Comparative Performance

These days, there are very few "bad" projectors. Many new home theater projectors produce rich, three dimensional images, and without a basis for comparison it can be hard to tell them apart. It often takes a side-by-side comparison to reveal the subtle differences between the latest crop of projectors, so we put the HDPJ52 heads-up with both an updated sample of the BenQ PE7700 (old review here) and the Epson PowerLite Cinema 550 (review here).

The BenQ PE7700 is marginally brighter than the HDPJ52; at comparable settings it measures 400 ANSI lumens to the HDPJ52's 300 ANSI. While the extra 100 lumens is nice, it is a relatively small difference.

When viewed individually, both the PE7700 and the HDPJ52 have excellent contrast and black level, while shadow details are clearly visible. However, once seen head to head, the superior performance of the HDPJ52 becomes clear. While black levels are comparable, the HDPJ52 holds a clear edge in shadow separation and overall contrast performance.

With regards to color, the HDPJ52 clearly overtakes the PE7700. Color is rich and natural, with better saturation. Whether watching animated material or live actors, scenes seemed to pop off of the screen, and objects looked vibrant and life-like.

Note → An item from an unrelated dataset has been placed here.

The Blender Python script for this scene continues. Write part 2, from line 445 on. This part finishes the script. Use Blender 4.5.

The Hitachi HDPJ52 has significantly less fan noise than the PE7700, and "Whisper" mode lives up to its name. There was no noticeable screendoor effect on the HDPJ52 from normal viewing distances. The lens shift and superior zoom range of the HDPJ52 give it an edge in mounting options, while the PE7700's lack of lens shift may make installation more difficult for some users.

The BenQ PE7700 is a good, solid home theater projector. When we reviewed it eight months ago, we gave it a very good rating. However, when compared to the HDPJ52, it becomes clear just how much better the new LCD projectors are as compared to their predecessors. The industry continues to move forward rapidly, with ever-improving price/performance.

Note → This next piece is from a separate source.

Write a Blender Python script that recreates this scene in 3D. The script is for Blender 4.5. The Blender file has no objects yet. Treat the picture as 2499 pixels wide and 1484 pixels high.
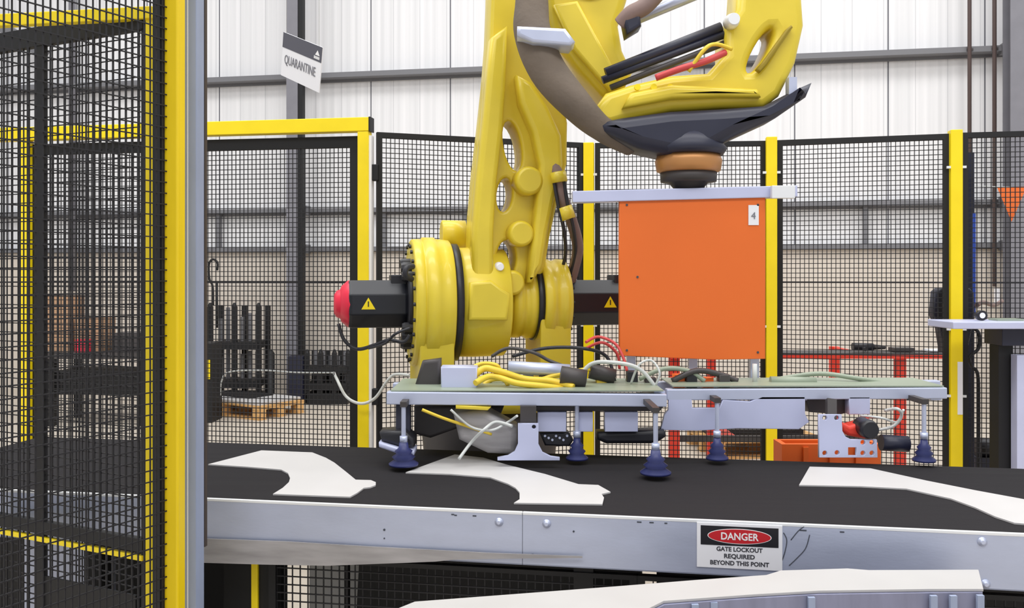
import bpy, bmesh, math, random
from mathutils import Vector, Matrix
random.seed(7)
S = bpy.context.scene
C = S.collection
PI = math.pi

# ------------------------------------------------------------------ camera
F = 2200.0; CX = 1249.5; HY = 670.0; CH = 1.4
cd = bpy.data.cameras.new('camera'); cam = bpy.data.objects.new('camera', cd); C.objects.link(cam)
cam.location = (0, 0, CH); cam.rotation_euler = (PI/2, 0, 0)
cd.sensor_fit = 'HORIZONTAL'; cd.sensor_width = 36.0; cd.lens = 36.0*F/2499.0
cd.shift_y = -(742.0-HY)/2499.0
cd.clip_start = 0.05; cd.clip_end = 200
S.camera = cam
# ------------------------------------------------------------------ light
w = bpy.data.worlds.new('world'); S.world = w; w.use_nodes = True
bg = w.node_tree.nodes['Background']; bg.inputs[0].default_value = (0.93, 0.95, 1.0, 1); bg.inputs[1].default_value = 0.68
def area(name, loc, rot, sx, sy, energy, col=(1, 1, 1)):
    l = bpy.data.lights.new(name, 'AREA'); l.shape = 'RECTANGLE'; l.size = sx; l.size_y = sy
    l.energy = energy; l.color = col
    o = bpy.data.objects.new(name, l); o.location = loc; o.rotation_euler = rot; C.objects.link(o); return o
area('hall_light', (0.3, 5.6, 8.2), (0, 0, 0), 18, 1.5, 560, (1, .99, .97))
area('hall_light', (0.0, 2.2, 7.6), (0, 0, 0), 11, 1.2, 330, (1, .99, .97))
area('hall_light', (0.5, -1.6, 6.4), (math.radians(38), 0, 0), 10, 1.5, 250, (1, .99, .98))
S.view_settings.view_transform = 'Standard'; S.view_settings.look = 'None'
S.view_settings.gamma = 1.0; S.view_settings.exposure = 0.0
try: S.view_settings.use_curve_mapping = False
except Exception: pass

# ------------------------------------------------------------------ materials
def lin(c):
    c = c/255.0
    return c/12.92 if c <= 0.04045 else ((c+0.055)/1.055)**2.4
def mat(name, rgb, rough=0.5, metal=0.0, var=0.0, vscale=8.0, bump=0.0, bscale=60.0, coat=0.0, stretch=(1, 1, 1), trans=0.0, alpha=1.0):
    m = bpy.data.materials.new(name); m.use_nodes = True
    nt = m.node_tree; b = nt.nodes['Principled BSDF']
    base = (lin(rgb[0]), lin(rgb[1]), lin(rgb[2]), 1)
    b.inputs['Base Color'].default_value = base
    b.inputs['Roughness'].default_value = rough; b.inputs['Metallic'].default_value = metal
    if coat: b.inputs['Coat Weight'].default_value = coat
    if trans: b.inputs['Transmission Weight'].default_value = trans
    if alpha < 1: b.inputs['Alpha'].default_value = alpha
    tc = nt.nodes.new('ShaderNodeTexCoord'); mp = nt.nodes.new('ShaderNodeMapping'); mp.inputs['Scale'].default_value = stretch
    nt.links.new(tc.outputs['Object'], mp.inputs[0])
    if var:
        n = nt.nodes.new('ShaderNodeTexNoise'); n.inputs['Scale'].default_value = vscale; n.inputs['Detail'].default_value = 6
        nt.links.new(mp.outputs[0], n.inputs['Vector'])
        r = nt.nodes.new('ShaderNodeValToRGB')
        r.color_ramp.elements[0].position = 0.3; r.color_ramp.elements[1].position = 0.7
        r.color_ramp.elements[0].color = tuple(max(0, x*(1-var)) for x in base[:3])+(1,)
        r.color_ramp.elements[1].color = tuple(min(1, x*(1+var*.6)) for x in base[:3])+(1,)
        nt.links.new(n.outputs['Fac'], r.inputs[0]); nt.links.new(r.outputs[0], b.inputs['Base Color'])
        mr = nt.nodes.new('ShaderNodeMapRange'); mr.inputs[3].default_value = max(0, rough-.1); mr.inputs[4].default_value = min(1, rough+.12)
        nt.links.new(n.outputs['Fac'], mr.inputs[0]); nt.links.new(mr.outputs[0], b.inputs['Roughness'])
    if bump:
        n2 = nt.nodes.new('ShaderNodeTexNoise'); n2.inputs['Scale'].default_value = bscale
        nt.links.new(mp.outputs[0], n2.inputs['Vector'])
        bp = nt.nodes.new('ShaderNodeBump'); bp.inputs['Strength'].default_value = bump; bp.inputs['Distance'].default_value = 0.004
        nt.links.new(n2.outputs['Fac'], bp.inputs['Height']); nt.links.new(bp.outputs[0], b.inputs['Normal'])
    return m
M = dict(
 fy=mat('fence_yellow', (250, 222, 12), .42, var=.05),
 py=mat('post_yellow', (236, 204, 16), .4, var=.05, vscale=5, stretch=(6, 6, 1)),
 ry=mat('robot_yellow', (226, 202, 56), .38, var=.05, coat=.2, bump=.05),
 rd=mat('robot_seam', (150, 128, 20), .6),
 blk=mat('black_frame', (11, 11, 14), .6),
 wire=mat('black_wire', (24, 23, 27), .6),
 rub=mat('belt_rubber', (30, 28, 31), .85, var=.12, vscale=3, stretch=(1, 9, 1), bump=.1),
 galv=mat('galvanised_steel', (188, 195, 216), .42, .35, var=.08, vscale=5, bump=.06, stretch=(1, 1, 3)),
 galvl=mat('bright_edge_steel', (236, 238, 240), .35, .2),
 dirty=mat('dirty_steel', (168, 165, 166), .5, .25, var=.25, vscale=5, stretch=(1, 4, 8)),
 post_g=mat('channel_grey', (152, 163, 188), .5, .1, var=.06, stretch=(4, 4, 1)),
 brown=mat('dark_brown_edge', (66, 56, 50), .6),
 alu=mat('aluminium', (196, 203, 226), .33, .35, var=.05),
 alub=mat('brushed_plate', (200, 205, 235), .4, .2, var=.04),
 wht=mat('white_sheet', (196, 194, 193), .5, var=.02),
 whtt=mat('white_tray', (184, 182, 180), .5, var=.02),
 wbox=mat('white_box', (225, 225, 222), .6),
 steelc=mat('grey_steelwork', (128, 127, 134), .5, var=.06),
 girt=mat('girt_grey', (118, 118, 122), .5),
 org=mat('orange_panel', (236, 112, 36), .5, var=.03, vscale=3),
 orgb=mat('orange_bin', (236, 104, 30), .5),
 red=mat('red_bench', (226, 60, 40), .5),
 cap=mat('red_cap', (226, 36, 66), .4),
 mot=mat('motor_black', (26, 28, 36), .38),
 mots=mat('motor_black_side', (34, 34, 40), .4),
 hose=mat('hose_black', (40, 40, 46), .5, bump=.4, bscale=90),
 hoseg=mat('hose_sleeve_grey', (112, 100, 88), .75, var=.18, bump=.4),
 hoseb=mat('brown_loom', (134, 112, 106), .7, var=.2),
 navy=mat('wrist_navy', (38, 40, 58), .4, var=.1),
 bronze=mat('bronze', (196, 140, 86), .4, .4),
 dgrey=mat('dark_grey', (72, 68, 68), .5, .2, var=.1),
 blue=mat('suction_blue', (48, 54, 106), .4),
 bstrip=mat('blue_strip', (50, 84, 190), .4),
 navyc=mat('navy_column', (30, 32, 52), .45),
 grn=mat('green_grey_sheet', (150, 161, 142), .35, var=.06),
 ylw=mat('yellow_hose', (232, 200, 60), .45),
 gl=mat('clear_hose', (205, 208, 205), .3),
 redh=mat('red_hose', (205, 70, 70), .4),
 wood=mat('pallet_wood', (214, 168, 108), .75, var=.2, vscale=6, stretch=(1, 6, 6)),
 card=mat('cardboard', (176, 140, 110), .8),
 conc=mat('floor_concrete', (198, 188, 174), .55, var=.07, vscale=1.5, bump=.05),
 dado=mat('concrete_wall', (214, 204, 192), .8, var=.06, vscale=2, bump=.1),
 txtk=mat('text_dark', (60, 60, 66), .6), txtg=mat('text_grey', (120, 120, 128), .6), txtw=mat('text_white', (245, 245, 245), .5),
 dred=mat('danger_red', (198, 30, 40), .45), dblk=mat('danger_black', (26, 26, 32), .45),
 sgn=mat('sign_white', (240, 240, 244), .5), sgd=mat('sign_charcoal', (84, 84, 94), .5),
 gsheet=mat('grey_roll', (116, 116, 120), .5, var=.15),
 pipe=mat('brown_conduit', (92, 78, 76), .5),
 pend=mat('pennant_orange', (250, 120, 50), .6),
 scr=mat('scratch', (70, 74, 84), .7),
)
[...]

The bigger competitive challenge for the HDPJ52 is the Epson Cinema 550. The Cinema 550 is a much brighter projector, measuring in at up to 950 ANSI lumens, while the maximum we were able to squeeze from the Hitachi HDPJ52 was around 500 ANSI. However, at settings optimized for dark room home theater, the HDPJ52's 300 ANSI lumens are an easy match for the Cinema 550's 240 ANSI lumens.

Black level on the Cinema 550 is slightly superior to that on the HDPJ52, and the HDPJ52 cannot quite match the Cinema 550's performance on shadow detail either, though it does come very close. Detail in dark scenes on either projector is excellent, but the Cinema 550 maintains an edge in this regard.

On our test units, the HDPJ52 had a more natural color balance, but we need to reserve comment at this point due to the panel alignment problem on our Cinema 550 that we noted in the review that affected both color and sharpness in portions of the image.

The Cinema 550 and HDPJ52 have similar zoom and lens shift capabilities, with the Cinema 550 having greater lens shift latitude and the HDPJ52 having a slightly longer zoom range. The feature sets on these projectors are similar, and offer many customization options for fine-tuning your image.

The HDPJ52 and Cinema 550 are both impressive projectors at the leading edge in terms of price/performance. The Cinema 550 can put out more light at the sacrifice of some image quality, which makes it more suitable for multipurpose home entertainment. However, the HDPJ52 offers home theater performance that rivals the 550 and incorporates some features the 550 does not have. Depending upon your needs, either one of these projectors is capable of making you extremely happy with your selection.